The exercise asks for every line of the data to be reproduced exactly.

━━━ Material ━━━

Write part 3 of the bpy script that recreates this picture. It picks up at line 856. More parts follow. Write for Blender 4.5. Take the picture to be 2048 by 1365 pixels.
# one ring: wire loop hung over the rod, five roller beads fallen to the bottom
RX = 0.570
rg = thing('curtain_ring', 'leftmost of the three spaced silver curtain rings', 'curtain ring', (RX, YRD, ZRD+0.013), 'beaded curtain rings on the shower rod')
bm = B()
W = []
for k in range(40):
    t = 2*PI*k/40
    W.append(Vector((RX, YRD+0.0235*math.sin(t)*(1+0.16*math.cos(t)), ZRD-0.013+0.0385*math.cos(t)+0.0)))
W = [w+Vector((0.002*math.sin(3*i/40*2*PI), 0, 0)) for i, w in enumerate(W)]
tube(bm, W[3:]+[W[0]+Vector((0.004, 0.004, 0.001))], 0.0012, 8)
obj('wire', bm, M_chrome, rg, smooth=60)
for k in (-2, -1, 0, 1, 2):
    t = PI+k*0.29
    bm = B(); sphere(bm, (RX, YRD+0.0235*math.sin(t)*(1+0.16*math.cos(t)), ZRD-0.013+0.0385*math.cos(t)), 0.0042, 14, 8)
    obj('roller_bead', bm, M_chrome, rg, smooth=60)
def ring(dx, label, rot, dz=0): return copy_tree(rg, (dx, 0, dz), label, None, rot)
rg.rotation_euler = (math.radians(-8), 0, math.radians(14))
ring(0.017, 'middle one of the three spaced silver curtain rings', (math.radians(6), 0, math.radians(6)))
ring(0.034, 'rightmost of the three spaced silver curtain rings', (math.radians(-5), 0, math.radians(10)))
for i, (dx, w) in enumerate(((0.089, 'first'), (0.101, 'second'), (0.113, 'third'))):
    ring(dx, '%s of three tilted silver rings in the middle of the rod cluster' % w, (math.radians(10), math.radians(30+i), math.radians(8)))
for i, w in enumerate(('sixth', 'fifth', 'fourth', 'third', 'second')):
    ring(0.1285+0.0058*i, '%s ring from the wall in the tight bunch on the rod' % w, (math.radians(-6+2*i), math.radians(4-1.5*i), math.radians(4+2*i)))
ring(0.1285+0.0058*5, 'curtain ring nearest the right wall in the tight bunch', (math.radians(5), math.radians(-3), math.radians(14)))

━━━

### Problem solution
Write part 3 of the bpy script that recreates this picture. It picks up at line 856. More parts follow. Write for Blender 4.5. Take the picture to be 2048 by 1365 pixels.
# one ring: wire loop hung over the rod, five roller beads fallen to the bottom
RX = 0.570
rg = thing('curtain_ring', 'leftmost of the three spaced silver curtain rings', 'curtain ring', (RX, YRD, ZRD+0.013), 'beaded curtain rings on the shower rod')
bm = B()
W = []
for k in range(40):
    t = 2*PI*k/40
    W.append(Vector((RX, YRD+0.0235*math.sin(t)*(1+0.16*math.cos(t)), ZRD-0.013+0.0385*math.cos(t)+0.0)))
W = [w+Vector((0.002*math.sin(3*i/40*2*PI), 0, 0)) for i, w in enumerate(W)]
tube(bm, W[3:]+[W[0]+Vector((0.004, 0.004, 0.001))], 0.0012, 8)
obj('wire', bm, M_chrome, rg, smooth=60)
for k in (-2, -1, 0, 1, 2):
    t = PI+k*0.29
    bm = B(); sphere(bm, (RX, YRD+0.0235*math.sin(t)*(1+0.16*math.cos(t)), ZRD-0.013+0.0385*math.cos(t)), 0.0042, 14, 8)
    obj('roller_bead', bm, M_chrome, rg, smooth=60)
def ring(dx, label, rot, dz=0): return copy_tree(rg, (dx, 0, dz), label, None, rot)
rg.rotation_euler = (math.radians(-8), 0, math.radians(14))
ring(0.017, 'middle one of the three spaced silver curtain rings', (math.radians(6), 0, math.radians(6)))
ring(0.034, 'rightmost of the three spaced silver curtain rings', (math.radians(-5), 0, math.radians(10)))
for i, (dx, w) in enumerate(((0.089, 'first'), (0.101, 'second'), (0.113, 'third'))):
    ring(dx, '%s of three tilted silver rings in the middle of the rod cluster' % w, (math.radians(10), math.radians(30+i), math.radians(8)))
for i, w in enumerate(('sixth', 'fifth', 'fourth', 'third', 'second')):
    ring(0.1285+0.0058*i, '%s ring from the wall in the tight bunch on the rod' % w, (math.radians(-6+2*i), math.radians(4-1.5*i), math.radians(4+2*i)))
ring(0.1285+0.0058*5, 'curtain ring nearest the right wall in the tight bunch', (math.radians(5), math.radians(-3), math.radians(14)))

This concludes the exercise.